A pouco menos de um ano da eleição presidencial, a viagem do ex-presidente Lula à Europa, na semana que se encerra, tem desdobramentos que vão além da dinâmica própria da disputa pelo Planalto, em outubro de 2022. Nesta, o principal desafiante do presidente Jair Bolsonaro — segundo as pesquisas atuais de intenção de voto — ganhou pontos, desfilando prestígio nos altos escalões do continente. A agenda abordada e, muito particularmente, o perfil de alguns dos interlocutores indicam que o fator eleitoral passa a exercer alguma influência nas relações exteriores.
Desde logo, o roteiro cumprido por Lula sinaliza em uma direção política determinada: as forças da centro-esquerda europeia tradicional. Por cima do espectro partidário, porém, o candidato dialogou também em esferas institucionais, como o Parlamento Europeu e uma trinca de personalidades de governo. Essa interlocução estabeleceu, na prática, uma espécie de diplomacia paralela, na qual parceiros se dirigem a um candidato para tratar dos temas que julgam centrais na agenda bilateral e multilateral.
Pré-estreia
Foi com ares de uma prévia para futuros encontros que o ex-presidente foi recebido pelo vice-chanceler da Alemanha, Olaf Scholz. Depois de levar o Partido Social Democrata (SPD) a uma apertada vitória na eleição de setembro, Scholz conduz difíceis negociações com ecologistas e liberais para formar o próximo gabinete e suceder a chanceler Angela Merkel.

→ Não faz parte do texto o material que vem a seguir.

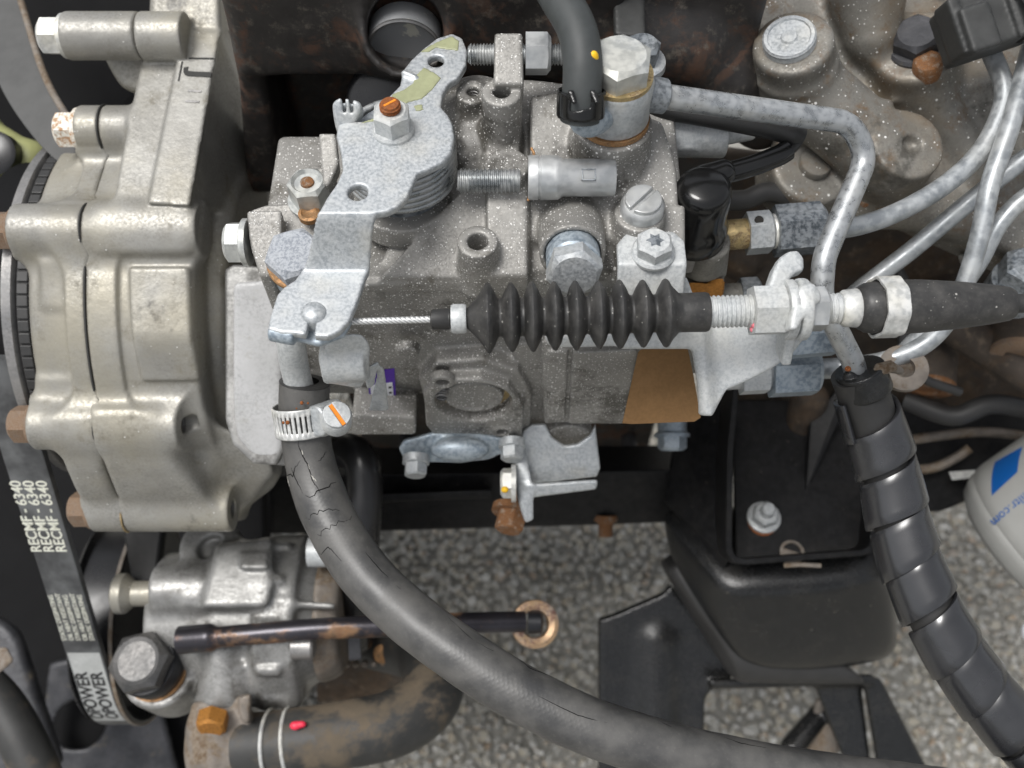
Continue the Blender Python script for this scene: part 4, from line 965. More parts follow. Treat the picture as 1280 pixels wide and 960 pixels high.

Assim como nas discussões programáticas com os aliados, também com Lula o tema central foram as mudanças climáticas. A reunião se fez ainda sob o impacto da COP26, em que Bolsonaro se fez notar pela ausência. O governo de Scholz terá como missão estratégica acelerar a transição da Alemanha para a economia pós-carbono. E tende a fazer dela o foco da intervenção do país na frente externa, em especial na União Europeia.
À francesa
Teve significado particular a coreografia da chegada de Lula ao Palácio do Eliseu, em Paris, para o encontro com Emmanuel Macron. O presidente francês se apresentou à porta de entrada para receber o visitante, como dispõe o protocolo de recepção a chefes de Estado e de governo. Duas semanas atrás, na Itália, Macron esquivou-se ostensivamente de cumprimentar Bolsonaro durante a cúpula do G20.
Os dois movimentos de Macron se complementam e configuram uma recíproca evidente, embora diplomática, a duas desfeitas de Bolsonaro. Na primeira, o presidente brasileiro fez de público referências ofensivas à primeira-dama francesa, a propósito de responder a cobranças sobre o desmatamento na Amazônia. Na segunda, cancelou de última hora uma reunião com o chanceler Jean-Yves Le Drian, que visitava o Brasil, alegando problemas de agenda — para depois postar fotos em um salão de barbeiro.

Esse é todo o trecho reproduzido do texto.